Les « mouvements divers » soulevés dans le monde diplomatique par l’affaire excitèrent en effet plus l’attention que l’affaire elle-même. Huit diplomates américains et cinq diplomates anglais furent rappelés à Washington et à Londres. Beaucoup plus discrètement, quelques centaines de diplomates soviétiques en poste à l’étranger, « brûlés » par les soins de Penkovsky, étaient rappelés à Moscou.
La condamnation à mort de Penkovsky le 15 mai 1963 et son exécution, le 19, passèrent presque inaperçues. En même temps que lui, un de ses « hommes de liaison », l’homme d’affaires anglais Greville Wynne, avait été condamné à huit ans de prison. Un an plus tard, il était échangé contre l’espion soviétique Lonsdale, condamné par un tribunal britannique.
Pour les uns : le Richard Sorge des Américains
Près de trois ans après l’arrestation de Penkovsky, l’éditeur américain Gibney publie ses Papiers secrets. Les matériaux qui ont servi à cette publication sont les microfilms qu’il avait livrés à la C.I.A. américaine et au M.I.6 britannique : plus de 5.000 du 20 avril 1961 au 21 octobre 1962, des notes manuscrites, et enfin les rapports verbaux, enregistrés sur bande magnétique, qu’il présentait aux agents américains et anglais que ses séjours officiels à Paris et à Londres lui permettaient de rencontrer.
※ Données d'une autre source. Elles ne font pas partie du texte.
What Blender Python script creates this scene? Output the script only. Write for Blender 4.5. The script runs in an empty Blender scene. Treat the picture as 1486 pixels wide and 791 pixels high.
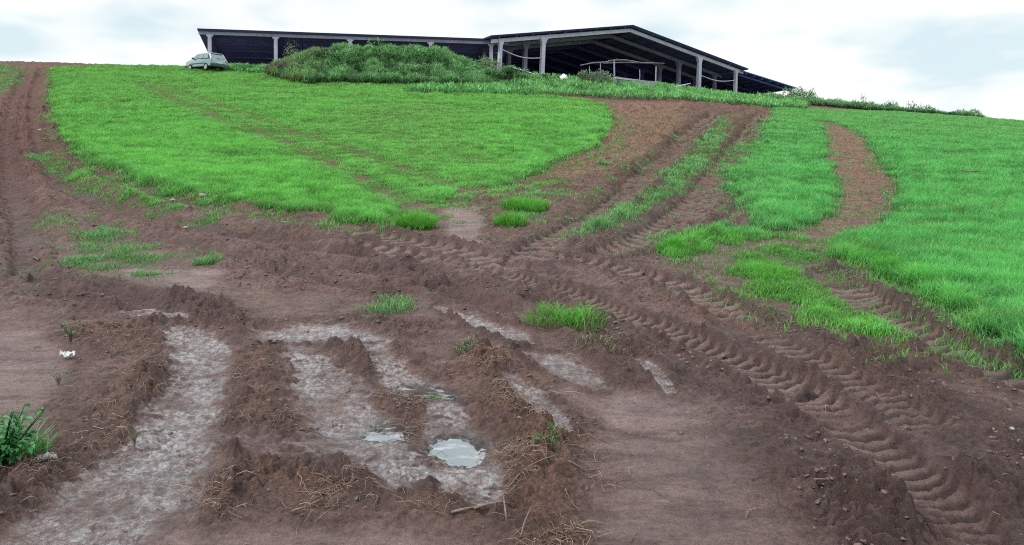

Selon les uns, — plus ou moins intéressés à le penser et à le dire, — Penkovsky a été le Richard Sorge des Américains. Il a changé la face du monde. Il a empêché ou ajourné la Troisième Guerre mondiale. En 1962, alors que Khrouchtchev menaçait Berlin et installait ses fusées à Cuba, il dégonflait ce bluff en faisant savoir aux services secrets américains que les forces atomiques de l’U.R.S.S. n’étaient pas au point et que, d’une façon plus générale, le gâchis économique, l’impréparation de l’armée, l’hostilité de l’opinion publique soviétique, le mécontentement populaire, interdisaient au Kremlin d’affronter un conflit général. Kennedy put agir hardiment. Khrouchtchev dut remporter ses fusées et se ronger les poings derrière son mur de Berlin.
Pour les autres : rien qu’un traitre sans importance
Selon d’autres, — sans doute assez souvent non moins intéressés à penser et à dire ce qu’ils pensent et disent, — Penkovsky n’a été qu’un petit espion de rien du tout. Les secrets, les vrais secrets, étaient hors de sa portée. Il n’a pu communiquer aux puissances de l’Ouest que des secrets de Polichinelle et que des « courants d’air ». Ses prétendus Papiers secrets ne sont qu’une grossière fabrication, où des documents authentiques, mais sans valeur ni importance, servent de caution et d’alibi à un ramassis de commérages et de ragots ineptes et vains : une rhapsodie à classer sur le même rayon de bibliothèque que tous les classiques de la littérature apocryphe.
Toujours est-il que la publication, par le Washington Post, par l’Observer de Londres, puis, tout récemment, par le Spiegel de Hambourg, des Papiers de Penkovsky ou du pseudo-Penkovsky a soulevé à Moscou un vacarme assez violent. « Ratatouille puante cuisinée par la C.I.A. », écrit l’agence Tass. L’ambassadeur des Soviets à Londres proteste auprès du Foreign Office. Le correspondant à Moscou du Washington Post, Stephen Rosenfeld, est expulsé en façon de représailles.